The Shine on Rust

January 15, 2025

Blog

Although C and C++ continue to dominate embedded systems, the relatively new language, Rust, is showing promise as a language that provides much of the flexibility of older languages but with stronger guarantees of safe operation.

Elements of Rust use functional languages and other advanced concepts. But an important factor in the recent growth in Rust support is that Rust overcomes many of the memory-related problems encountered by C and C++ programmers and their users. These benefits are helping Rust gain recognition as a good choice for the development of new software modules for critical systems.

Thanks to its emphasis on reliability and memory safety, several large software companies are already major users of Rust.

Risky business

A significant difference between C/C++ and Rust lies in the treatment of pointers, which is low-overhead way to manipulate data in memory. However, pointers can be easily created and modified by a C or C++ program, making them risky to use.

Rust users can avoid this and other memory-safety issues by taking advantage of its strict rules and built-in support for memory allocation. The memory model supported by Rust also ensures that temporary memory structures will be safely deleted once they are no longer required by the program.
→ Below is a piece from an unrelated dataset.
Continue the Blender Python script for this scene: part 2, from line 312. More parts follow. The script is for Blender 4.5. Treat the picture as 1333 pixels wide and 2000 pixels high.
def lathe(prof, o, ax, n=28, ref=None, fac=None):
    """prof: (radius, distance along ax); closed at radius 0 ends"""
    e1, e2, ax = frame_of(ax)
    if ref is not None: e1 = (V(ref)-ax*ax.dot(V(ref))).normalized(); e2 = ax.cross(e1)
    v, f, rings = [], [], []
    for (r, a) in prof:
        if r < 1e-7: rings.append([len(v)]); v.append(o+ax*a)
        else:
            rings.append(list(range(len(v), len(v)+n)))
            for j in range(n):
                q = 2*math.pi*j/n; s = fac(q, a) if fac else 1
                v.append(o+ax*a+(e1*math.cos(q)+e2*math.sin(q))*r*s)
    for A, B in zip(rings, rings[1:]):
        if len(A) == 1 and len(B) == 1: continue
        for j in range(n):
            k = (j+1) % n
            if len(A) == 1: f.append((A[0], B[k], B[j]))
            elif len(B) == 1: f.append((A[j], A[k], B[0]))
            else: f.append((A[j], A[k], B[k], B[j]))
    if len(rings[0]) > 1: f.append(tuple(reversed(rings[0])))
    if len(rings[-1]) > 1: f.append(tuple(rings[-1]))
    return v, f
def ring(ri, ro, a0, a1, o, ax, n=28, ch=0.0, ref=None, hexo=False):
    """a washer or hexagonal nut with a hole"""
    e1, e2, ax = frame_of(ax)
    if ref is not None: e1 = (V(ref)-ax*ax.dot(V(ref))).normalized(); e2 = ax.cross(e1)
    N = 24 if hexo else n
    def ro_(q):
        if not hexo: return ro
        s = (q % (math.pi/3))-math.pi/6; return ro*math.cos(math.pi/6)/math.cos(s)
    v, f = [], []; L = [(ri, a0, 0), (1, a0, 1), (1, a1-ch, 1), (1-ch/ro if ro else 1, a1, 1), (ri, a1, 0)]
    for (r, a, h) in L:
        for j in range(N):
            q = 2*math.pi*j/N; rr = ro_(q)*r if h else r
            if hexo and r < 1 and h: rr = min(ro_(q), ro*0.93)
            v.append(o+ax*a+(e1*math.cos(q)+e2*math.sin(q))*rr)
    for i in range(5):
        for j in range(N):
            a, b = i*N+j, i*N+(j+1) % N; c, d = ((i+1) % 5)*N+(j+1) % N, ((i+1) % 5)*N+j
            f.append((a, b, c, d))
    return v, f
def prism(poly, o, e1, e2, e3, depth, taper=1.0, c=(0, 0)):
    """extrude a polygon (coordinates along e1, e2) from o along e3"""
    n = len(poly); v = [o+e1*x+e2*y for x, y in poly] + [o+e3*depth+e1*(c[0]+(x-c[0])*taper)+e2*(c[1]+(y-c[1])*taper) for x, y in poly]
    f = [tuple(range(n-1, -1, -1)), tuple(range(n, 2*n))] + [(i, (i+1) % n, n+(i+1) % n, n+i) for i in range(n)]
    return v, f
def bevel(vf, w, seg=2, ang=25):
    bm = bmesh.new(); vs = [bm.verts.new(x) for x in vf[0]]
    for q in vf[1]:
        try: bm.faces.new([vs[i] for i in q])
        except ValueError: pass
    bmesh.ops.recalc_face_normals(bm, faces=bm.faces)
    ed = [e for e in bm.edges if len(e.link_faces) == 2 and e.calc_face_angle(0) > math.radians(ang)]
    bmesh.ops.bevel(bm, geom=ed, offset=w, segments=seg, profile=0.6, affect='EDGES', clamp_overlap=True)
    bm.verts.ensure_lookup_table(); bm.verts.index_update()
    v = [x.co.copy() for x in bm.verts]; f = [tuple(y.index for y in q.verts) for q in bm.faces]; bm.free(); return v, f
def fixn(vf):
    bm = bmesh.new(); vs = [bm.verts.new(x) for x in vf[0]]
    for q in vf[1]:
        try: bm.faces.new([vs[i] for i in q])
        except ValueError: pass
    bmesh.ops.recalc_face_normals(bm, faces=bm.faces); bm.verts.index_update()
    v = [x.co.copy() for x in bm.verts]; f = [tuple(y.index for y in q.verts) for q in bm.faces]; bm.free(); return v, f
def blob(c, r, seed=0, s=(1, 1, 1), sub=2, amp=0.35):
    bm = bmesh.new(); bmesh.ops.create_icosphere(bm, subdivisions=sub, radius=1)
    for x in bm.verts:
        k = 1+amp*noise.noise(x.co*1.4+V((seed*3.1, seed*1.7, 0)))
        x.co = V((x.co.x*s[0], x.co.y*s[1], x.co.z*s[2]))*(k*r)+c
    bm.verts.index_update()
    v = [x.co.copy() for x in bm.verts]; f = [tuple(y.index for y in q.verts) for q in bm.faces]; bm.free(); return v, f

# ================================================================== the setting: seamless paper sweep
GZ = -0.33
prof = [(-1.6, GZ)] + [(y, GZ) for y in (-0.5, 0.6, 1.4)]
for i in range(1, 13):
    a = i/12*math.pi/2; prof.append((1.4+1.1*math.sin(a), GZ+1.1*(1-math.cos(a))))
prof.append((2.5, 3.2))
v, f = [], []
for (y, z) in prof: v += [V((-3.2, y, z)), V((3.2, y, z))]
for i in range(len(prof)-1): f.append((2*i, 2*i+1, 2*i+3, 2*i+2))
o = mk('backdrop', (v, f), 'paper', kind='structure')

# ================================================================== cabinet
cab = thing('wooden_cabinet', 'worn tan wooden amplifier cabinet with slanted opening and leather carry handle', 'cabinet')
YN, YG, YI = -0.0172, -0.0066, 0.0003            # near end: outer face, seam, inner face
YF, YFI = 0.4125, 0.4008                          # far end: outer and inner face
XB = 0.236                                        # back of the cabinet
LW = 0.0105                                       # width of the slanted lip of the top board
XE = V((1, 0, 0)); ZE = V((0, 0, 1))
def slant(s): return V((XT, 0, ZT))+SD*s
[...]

Importantly for real-time systems, there is no need to run a garbage-collection process in the background.

The need for legacy

However, safety-critical development needs to be conservative. It is impractical and even undesirable to rewrite modules in a new language, even if its protection mechanisms offer significant advantages over legacy C or C++. Existing modules need to be verified once integrated into a target that includes large portions written in Rust or a similarly memory-safe language.

Caught in the Net

Errors caught by Rust at runtime can terminate a program completely, which is unacceptable in critical systems. Static tools can determine the likelihood of such an occurrence and warn the development team to fix any problems before product release.

There are also behaviours that are defined but not desired. For instance, some errors can trigger a “panic” state that can lead a system to crash. Detecting such unwanted behaviours is key in using an advanced static analyser for Rust.

Such tools will provide formal, verifiable proof of the absence of memory safety vulnerabilities that still exist in mixed legacy C/C++, as well as any newly written Rust code that could cause safety-critical software to behave unpredictably and dangerously. To prevent developers being overwhelmed with potential errors, there are tools that have been designed to limit the number of false positives to ensure they only point to code that is likely to suffer from memory-safety issues.

As Rust continues to make further inroads into high-criticality systems development, there will always be a need to verify that external code modules and low-level functions do not have latent issues that will disrupt operations in the field. Using additional static testing and verification ensures that developers will catch and fix undefined and undesired behaviours early in the integration cycle, and long before deployment.